• [DO THIS] Only the lines from the start of the data to the line containing "scn.camera = cam", both included, should be output, exactly and without pictures.

• [DATA]
** begin **

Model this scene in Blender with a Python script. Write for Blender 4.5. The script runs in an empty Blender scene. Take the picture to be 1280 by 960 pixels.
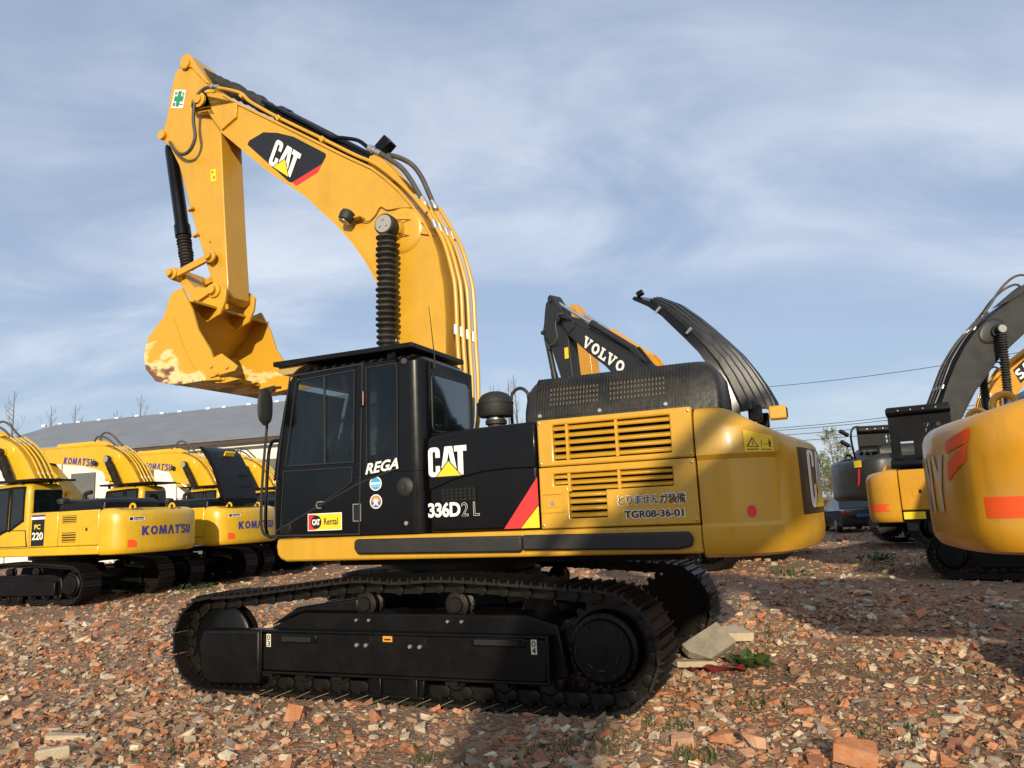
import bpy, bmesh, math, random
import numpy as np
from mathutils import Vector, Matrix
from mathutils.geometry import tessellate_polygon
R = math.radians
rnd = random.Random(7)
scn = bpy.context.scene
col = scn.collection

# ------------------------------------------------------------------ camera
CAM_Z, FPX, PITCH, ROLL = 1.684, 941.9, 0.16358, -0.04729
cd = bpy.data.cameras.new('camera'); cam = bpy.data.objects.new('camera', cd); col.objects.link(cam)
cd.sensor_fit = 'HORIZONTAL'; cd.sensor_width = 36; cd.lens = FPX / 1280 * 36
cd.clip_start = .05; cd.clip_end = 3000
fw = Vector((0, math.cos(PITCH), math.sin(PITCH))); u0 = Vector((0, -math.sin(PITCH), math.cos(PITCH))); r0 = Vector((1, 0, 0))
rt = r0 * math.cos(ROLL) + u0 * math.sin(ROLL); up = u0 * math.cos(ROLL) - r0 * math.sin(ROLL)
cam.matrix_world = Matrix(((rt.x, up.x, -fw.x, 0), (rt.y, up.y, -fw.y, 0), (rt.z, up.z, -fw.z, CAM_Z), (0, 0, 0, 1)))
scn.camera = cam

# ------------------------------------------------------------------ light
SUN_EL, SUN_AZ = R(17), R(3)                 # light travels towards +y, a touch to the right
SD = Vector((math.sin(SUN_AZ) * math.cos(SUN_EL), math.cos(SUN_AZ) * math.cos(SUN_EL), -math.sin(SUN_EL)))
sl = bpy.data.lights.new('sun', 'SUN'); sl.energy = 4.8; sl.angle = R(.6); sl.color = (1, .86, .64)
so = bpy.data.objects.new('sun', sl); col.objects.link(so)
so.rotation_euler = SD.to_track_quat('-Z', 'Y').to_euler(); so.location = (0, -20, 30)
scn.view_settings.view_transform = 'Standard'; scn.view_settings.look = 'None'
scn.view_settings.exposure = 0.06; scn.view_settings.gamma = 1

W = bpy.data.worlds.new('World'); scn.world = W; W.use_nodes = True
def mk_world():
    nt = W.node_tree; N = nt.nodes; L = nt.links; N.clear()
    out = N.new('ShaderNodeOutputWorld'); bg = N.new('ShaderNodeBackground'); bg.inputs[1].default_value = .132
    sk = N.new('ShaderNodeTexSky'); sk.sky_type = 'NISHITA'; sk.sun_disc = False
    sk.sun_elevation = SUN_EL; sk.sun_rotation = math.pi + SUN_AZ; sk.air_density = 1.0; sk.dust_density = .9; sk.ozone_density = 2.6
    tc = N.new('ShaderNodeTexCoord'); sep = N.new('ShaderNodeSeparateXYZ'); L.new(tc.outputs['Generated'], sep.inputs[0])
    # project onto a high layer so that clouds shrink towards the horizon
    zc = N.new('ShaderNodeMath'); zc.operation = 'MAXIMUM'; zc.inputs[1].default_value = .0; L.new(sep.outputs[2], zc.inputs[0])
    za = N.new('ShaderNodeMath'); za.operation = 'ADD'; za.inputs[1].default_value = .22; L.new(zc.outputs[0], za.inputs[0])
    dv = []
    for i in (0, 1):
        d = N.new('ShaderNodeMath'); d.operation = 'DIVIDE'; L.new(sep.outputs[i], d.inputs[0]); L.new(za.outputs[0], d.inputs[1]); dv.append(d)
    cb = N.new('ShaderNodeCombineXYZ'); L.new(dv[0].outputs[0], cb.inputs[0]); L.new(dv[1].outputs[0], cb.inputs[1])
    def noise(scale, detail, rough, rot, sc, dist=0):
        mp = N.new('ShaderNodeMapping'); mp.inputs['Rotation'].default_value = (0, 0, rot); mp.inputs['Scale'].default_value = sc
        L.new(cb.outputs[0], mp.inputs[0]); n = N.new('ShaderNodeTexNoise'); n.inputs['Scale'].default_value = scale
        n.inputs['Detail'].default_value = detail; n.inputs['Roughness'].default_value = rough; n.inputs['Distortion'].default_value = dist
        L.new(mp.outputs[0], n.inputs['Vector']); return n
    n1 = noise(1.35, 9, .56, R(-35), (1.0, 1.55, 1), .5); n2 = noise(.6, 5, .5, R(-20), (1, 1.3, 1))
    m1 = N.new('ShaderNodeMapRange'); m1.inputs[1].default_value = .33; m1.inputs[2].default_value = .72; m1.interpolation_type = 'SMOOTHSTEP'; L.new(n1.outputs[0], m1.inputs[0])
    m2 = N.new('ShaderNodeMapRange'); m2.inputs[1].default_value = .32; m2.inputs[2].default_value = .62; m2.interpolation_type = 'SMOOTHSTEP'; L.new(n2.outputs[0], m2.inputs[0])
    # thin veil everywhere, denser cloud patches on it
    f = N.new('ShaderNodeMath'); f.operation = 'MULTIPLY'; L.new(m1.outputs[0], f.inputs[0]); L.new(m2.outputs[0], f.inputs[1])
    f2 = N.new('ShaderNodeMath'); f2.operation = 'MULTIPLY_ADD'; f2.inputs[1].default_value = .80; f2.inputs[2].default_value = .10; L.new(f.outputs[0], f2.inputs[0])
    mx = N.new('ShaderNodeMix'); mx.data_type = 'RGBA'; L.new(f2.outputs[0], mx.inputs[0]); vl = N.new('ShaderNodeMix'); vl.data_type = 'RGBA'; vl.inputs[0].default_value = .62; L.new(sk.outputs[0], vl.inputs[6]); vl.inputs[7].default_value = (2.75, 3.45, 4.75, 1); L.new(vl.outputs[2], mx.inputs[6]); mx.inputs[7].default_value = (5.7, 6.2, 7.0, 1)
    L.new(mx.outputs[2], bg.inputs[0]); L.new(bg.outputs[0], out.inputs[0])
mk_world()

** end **

• [ANSWER TO THIS PROBLEM]
Model this scene in Blender with a Python script. Write for Blender 4.5. The script runs in an empty Blender scene. Take the picture to be 1280 by 960 pixels.
import bpy, bmesh, math, random
import numpy as np
from mathutils import Vector, Matrix
from mathutils.geometry import tessellate_polygon
R = math.radians
rnd = random.Random(7)
scn = bpy.context.scene
col = scn.collection

# ------------------------------------------------------------------ camera
CAM_Z, FPX, PITCH, ROLL = 1.684, 941.9, 0.16358, -0.04729
cd = bpy.data.cameras.new('camera'); cam = bpy.data.objects.new('camera', cd); col.objects.link(cam)
cd.sensor_fit = 'HORIZONTAL'; cd.sensor_width = 36; cd.lens = FPX / 1280 * 36
cd.clip_start = .05; cd.clip_end = 3000
fw = Vector((0, math.cos(PITCH), math.sin(PITCH))); u0 = Vector((0, -math.sin(PITCH), math.cos(PITCH))); r0 = Vector((1, 0, 0))
rt = r0 * math.cos(ROLL) + u0 * math.sin(ROLL); up = u0 * math.cos(ROLL) - r0 * math.sin(ROLL)
cam.matrix_world = Matrix(((rt.x, up.x, -fw.x, 0), (rt.y, up.y, -fw.y, 0), (rt.z, up.z, -fw.z, CAM_Z), (0, 0, 0, 1)))
scn.camera = cam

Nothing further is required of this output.